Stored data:
——————

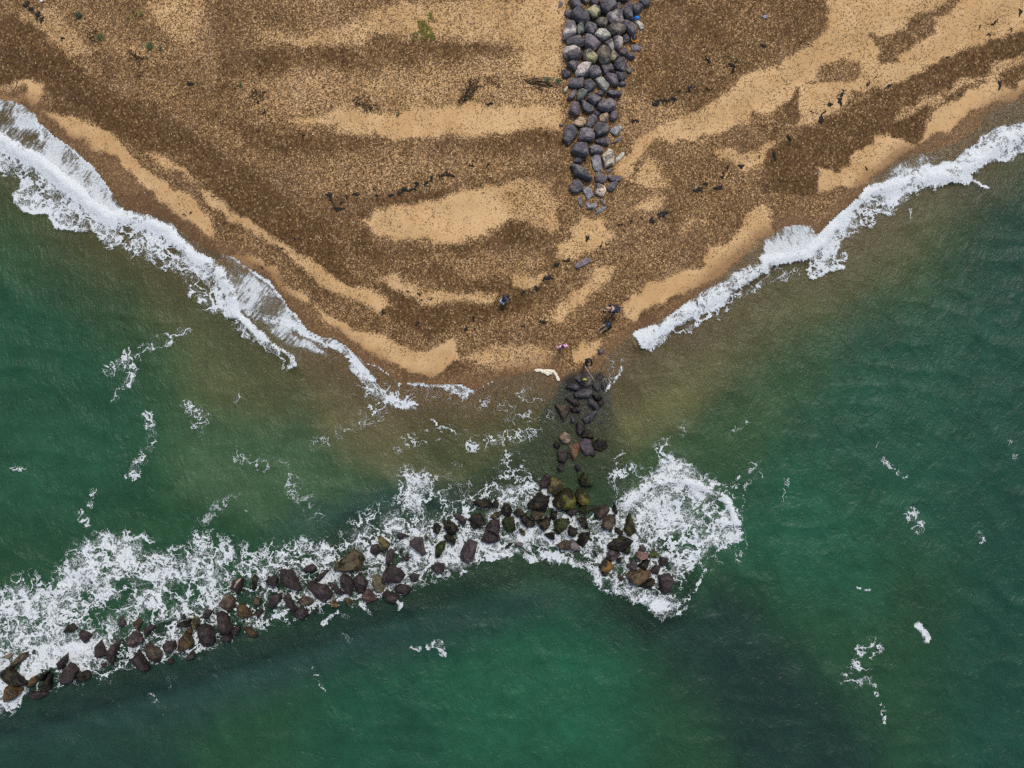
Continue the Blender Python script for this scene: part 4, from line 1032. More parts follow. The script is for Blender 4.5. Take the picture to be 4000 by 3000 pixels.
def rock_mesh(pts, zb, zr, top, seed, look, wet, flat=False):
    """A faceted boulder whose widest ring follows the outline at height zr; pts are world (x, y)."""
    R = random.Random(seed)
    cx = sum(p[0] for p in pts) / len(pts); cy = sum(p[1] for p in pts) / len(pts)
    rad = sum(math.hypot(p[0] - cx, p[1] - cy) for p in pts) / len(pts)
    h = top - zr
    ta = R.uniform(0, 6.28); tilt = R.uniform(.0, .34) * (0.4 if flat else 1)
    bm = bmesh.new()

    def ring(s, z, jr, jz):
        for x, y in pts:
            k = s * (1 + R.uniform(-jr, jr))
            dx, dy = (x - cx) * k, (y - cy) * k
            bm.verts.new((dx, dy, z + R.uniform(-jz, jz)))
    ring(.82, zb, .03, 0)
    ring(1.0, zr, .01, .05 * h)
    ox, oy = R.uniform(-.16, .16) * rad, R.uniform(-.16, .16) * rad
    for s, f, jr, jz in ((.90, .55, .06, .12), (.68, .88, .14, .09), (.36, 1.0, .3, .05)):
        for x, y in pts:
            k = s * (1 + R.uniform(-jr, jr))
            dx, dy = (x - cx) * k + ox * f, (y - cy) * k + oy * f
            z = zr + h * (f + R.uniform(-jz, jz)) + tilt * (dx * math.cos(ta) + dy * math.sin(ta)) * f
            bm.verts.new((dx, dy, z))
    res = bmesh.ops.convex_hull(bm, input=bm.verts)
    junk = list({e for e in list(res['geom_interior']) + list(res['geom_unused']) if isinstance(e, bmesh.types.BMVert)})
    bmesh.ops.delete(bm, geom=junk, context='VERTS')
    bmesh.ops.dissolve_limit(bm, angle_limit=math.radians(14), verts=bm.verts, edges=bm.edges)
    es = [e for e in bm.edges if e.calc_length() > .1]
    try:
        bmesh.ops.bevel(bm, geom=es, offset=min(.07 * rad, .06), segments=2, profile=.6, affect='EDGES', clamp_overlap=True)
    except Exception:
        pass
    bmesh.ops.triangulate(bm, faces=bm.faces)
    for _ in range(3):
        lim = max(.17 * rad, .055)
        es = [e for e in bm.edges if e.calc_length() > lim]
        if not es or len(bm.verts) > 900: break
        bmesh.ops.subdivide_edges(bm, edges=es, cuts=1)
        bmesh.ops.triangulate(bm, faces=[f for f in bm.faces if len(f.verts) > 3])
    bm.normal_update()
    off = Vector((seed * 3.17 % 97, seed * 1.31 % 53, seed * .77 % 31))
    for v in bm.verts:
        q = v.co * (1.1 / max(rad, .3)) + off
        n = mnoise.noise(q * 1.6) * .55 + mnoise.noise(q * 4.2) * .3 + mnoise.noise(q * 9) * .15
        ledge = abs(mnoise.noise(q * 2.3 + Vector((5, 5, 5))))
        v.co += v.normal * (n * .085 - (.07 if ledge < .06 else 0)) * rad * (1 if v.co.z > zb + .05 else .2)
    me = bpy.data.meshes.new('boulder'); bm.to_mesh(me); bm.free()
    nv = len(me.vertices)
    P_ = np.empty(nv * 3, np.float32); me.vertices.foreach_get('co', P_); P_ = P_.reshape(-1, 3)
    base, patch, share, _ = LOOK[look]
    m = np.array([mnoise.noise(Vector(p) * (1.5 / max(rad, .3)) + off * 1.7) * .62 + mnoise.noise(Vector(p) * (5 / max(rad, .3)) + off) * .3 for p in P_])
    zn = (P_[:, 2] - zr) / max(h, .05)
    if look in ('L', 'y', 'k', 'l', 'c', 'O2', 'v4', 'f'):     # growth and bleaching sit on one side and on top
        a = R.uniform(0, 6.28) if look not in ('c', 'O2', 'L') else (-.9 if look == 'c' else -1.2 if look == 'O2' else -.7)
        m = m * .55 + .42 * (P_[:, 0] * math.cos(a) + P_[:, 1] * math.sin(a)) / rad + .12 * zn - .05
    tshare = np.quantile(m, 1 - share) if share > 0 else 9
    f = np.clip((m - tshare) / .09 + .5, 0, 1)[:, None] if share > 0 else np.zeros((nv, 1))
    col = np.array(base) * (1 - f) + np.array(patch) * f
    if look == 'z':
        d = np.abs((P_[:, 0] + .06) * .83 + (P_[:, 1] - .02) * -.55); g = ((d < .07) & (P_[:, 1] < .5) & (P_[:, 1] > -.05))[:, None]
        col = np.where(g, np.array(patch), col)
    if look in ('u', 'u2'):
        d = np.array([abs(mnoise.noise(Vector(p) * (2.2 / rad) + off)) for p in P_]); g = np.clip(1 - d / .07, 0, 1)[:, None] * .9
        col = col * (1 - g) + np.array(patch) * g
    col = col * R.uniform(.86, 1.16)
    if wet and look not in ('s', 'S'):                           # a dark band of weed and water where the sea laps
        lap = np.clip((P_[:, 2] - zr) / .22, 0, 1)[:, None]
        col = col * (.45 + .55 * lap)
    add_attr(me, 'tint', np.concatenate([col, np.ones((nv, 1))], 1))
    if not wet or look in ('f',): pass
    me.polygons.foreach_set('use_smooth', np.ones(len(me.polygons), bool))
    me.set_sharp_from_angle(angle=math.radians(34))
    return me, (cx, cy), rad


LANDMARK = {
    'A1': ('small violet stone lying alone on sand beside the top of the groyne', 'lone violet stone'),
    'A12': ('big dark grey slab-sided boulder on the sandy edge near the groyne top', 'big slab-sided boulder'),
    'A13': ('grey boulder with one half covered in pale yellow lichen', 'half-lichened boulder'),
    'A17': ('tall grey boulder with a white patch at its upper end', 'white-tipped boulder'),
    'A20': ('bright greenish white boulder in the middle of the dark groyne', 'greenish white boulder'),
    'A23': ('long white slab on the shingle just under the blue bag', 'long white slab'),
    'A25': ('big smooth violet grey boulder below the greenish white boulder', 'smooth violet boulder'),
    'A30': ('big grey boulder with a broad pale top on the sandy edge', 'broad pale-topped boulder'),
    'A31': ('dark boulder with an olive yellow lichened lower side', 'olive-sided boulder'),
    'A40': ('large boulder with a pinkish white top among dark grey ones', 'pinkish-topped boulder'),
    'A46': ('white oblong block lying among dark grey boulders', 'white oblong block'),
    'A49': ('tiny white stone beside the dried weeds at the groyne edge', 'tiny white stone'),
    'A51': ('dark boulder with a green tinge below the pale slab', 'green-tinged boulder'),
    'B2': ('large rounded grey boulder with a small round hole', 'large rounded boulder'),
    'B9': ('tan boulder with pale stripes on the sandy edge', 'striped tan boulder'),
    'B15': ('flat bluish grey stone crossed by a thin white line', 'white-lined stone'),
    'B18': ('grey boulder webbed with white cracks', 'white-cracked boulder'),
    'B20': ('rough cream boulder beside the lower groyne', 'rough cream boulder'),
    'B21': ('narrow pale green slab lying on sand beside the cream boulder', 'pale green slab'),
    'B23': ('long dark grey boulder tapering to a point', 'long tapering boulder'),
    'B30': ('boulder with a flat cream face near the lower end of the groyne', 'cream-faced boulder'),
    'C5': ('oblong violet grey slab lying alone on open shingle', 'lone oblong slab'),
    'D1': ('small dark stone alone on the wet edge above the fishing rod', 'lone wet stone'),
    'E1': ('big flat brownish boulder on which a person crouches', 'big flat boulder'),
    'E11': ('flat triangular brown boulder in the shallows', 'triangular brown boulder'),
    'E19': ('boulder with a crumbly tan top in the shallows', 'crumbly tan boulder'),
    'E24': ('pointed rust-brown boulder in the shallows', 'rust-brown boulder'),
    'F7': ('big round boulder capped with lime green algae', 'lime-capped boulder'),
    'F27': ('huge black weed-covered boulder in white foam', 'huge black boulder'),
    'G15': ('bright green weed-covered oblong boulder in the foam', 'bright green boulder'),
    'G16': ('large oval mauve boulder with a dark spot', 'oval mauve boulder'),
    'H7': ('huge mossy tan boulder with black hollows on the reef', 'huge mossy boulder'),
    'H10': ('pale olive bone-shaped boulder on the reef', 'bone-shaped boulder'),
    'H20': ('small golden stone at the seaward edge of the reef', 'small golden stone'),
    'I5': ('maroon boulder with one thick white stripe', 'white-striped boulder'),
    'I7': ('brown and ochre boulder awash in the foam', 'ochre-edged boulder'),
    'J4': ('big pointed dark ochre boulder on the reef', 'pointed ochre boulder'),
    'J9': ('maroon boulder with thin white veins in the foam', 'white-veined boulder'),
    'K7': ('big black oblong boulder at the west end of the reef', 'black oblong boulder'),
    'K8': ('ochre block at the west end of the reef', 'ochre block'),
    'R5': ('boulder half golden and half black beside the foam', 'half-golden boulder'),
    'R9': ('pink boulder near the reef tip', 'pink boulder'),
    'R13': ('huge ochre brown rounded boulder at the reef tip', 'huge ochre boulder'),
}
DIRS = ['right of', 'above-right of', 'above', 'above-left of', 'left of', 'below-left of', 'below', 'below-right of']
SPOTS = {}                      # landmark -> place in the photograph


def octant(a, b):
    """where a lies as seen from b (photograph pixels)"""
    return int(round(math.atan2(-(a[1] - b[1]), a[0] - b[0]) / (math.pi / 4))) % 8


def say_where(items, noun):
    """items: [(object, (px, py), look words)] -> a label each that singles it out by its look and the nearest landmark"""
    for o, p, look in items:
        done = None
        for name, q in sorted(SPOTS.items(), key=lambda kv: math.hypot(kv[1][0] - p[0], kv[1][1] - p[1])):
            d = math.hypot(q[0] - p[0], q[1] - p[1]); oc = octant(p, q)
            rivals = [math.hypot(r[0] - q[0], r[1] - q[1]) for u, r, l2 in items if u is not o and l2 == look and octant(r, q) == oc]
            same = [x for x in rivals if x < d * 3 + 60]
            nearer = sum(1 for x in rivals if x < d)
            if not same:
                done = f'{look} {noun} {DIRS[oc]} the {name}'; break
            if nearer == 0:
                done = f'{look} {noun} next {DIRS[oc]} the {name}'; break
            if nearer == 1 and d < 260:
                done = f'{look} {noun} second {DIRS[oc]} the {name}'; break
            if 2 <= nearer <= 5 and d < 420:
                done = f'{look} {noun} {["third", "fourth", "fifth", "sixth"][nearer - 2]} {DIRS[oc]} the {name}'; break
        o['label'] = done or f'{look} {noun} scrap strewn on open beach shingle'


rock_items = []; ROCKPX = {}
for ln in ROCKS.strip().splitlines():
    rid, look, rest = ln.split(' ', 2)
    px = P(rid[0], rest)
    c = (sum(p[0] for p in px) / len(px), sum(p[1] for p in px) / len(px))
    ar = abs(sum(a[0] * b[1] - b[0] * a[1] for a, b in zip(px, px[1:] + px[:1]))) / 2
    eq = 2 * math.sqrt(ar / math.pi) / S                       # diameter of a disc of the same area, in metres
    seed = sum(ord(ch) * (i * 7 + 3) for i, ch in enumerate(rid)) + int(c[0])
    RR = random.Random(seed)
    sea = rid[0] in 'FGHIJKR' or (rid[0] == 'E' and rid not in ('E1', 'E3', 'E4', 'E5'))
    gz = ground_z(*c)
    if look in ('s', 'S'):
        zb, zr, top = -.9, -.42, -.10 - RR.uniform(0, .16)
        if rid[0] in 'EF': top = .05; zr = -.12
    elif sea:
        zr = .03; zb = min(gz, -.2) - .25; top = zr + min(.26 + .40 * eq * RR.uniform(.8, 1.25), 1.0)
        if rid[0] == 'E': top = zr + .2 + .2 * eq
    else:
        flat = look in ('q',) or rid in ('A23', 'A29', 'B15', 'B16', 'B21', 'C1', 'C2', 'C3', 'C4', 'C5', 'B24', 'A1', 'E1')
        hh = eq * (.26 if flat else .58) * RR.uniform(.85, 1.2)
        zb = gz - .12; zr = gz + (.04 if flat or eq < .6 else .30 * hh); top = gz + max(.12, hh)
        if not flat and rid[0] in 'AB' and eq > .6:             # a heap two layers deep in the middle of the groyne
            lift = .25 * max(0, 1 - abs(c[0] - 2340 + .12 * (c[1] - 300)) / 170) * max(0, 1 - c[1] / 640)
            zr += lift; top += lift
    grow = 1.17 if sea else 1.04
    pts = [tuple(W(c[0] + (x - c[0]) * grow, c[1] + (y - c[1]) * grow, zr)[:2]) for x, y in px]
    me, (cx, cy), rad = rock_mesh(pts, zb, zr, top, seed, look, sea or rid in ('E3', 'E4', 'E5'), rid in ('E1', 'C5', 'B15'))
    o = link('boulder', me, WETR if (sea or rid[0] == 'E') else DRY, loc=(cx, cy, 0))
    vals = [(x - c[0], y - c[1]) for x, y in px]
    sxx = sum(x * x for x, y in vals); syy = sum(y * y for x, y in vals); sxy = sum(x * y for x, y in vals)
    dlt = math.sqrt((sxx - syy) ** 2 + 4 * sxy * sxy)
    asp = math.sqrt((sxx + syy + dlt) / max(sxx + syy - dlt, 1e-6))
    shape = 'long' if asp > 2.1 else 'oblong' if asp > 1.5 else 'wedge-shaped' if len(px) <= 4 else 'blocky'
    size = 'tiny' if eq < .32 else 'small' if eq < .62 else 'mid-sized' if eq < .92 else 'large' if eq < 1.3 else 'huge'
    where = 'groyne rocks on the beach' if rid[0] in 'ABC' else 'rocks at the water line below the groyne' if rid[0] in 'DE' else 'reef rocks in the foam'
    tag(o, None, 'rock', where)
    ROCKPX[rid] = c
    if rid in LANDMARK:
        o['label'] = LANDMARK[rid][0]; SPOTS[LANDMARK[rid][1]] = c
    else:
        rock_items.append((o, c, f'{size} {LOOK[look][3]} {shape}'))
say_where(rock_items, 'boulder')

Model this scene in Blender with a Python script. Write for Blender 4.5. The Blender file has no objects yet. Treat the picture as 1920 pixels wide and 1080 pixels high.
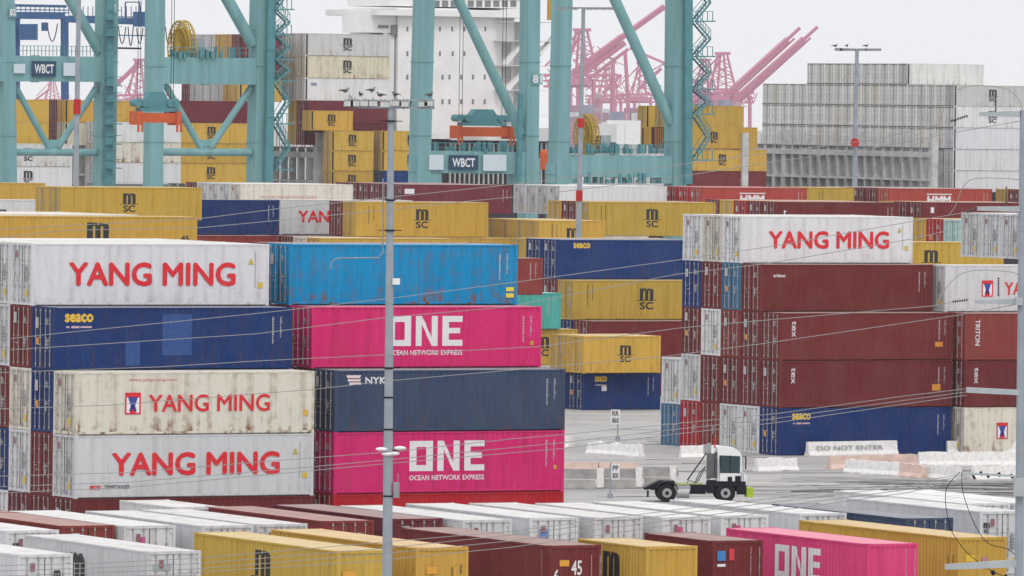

——————

◆ DIRECTIVE: Can the lines from the start of the records through the line with "bm = bmesh.new()" be given again exactly, with the pictures left out?

◆ OUTPUT BELOW:
Continue the Blender Python script for this scene: part 4, from line 1032. More parts follow. The script is for Blender 4.5. Take the picture to be 4000 by 3000 pixels.
def rock_mesh(pts, zb, zr, top, seed, look, wet, flat=False):
    """A faceted boulder whose widest ring follows the outline at height zr; pts are world (x, y)."""
    R = random.Random(seed)
    cx = sum(p[0] for p in pts) / len(pts); cy = sum(p[1] for p in pts) / len(pts)
    rad = sum(math.hypot(p[0] - cx, p[1] - cy) for p in pts) / len(pts)
    h = top - zr
    ta = R.uniform(0, 6.28); tilt = R.uniform(.0, .34) * (0.4 if flat else 1)
    bm = bmesh.new()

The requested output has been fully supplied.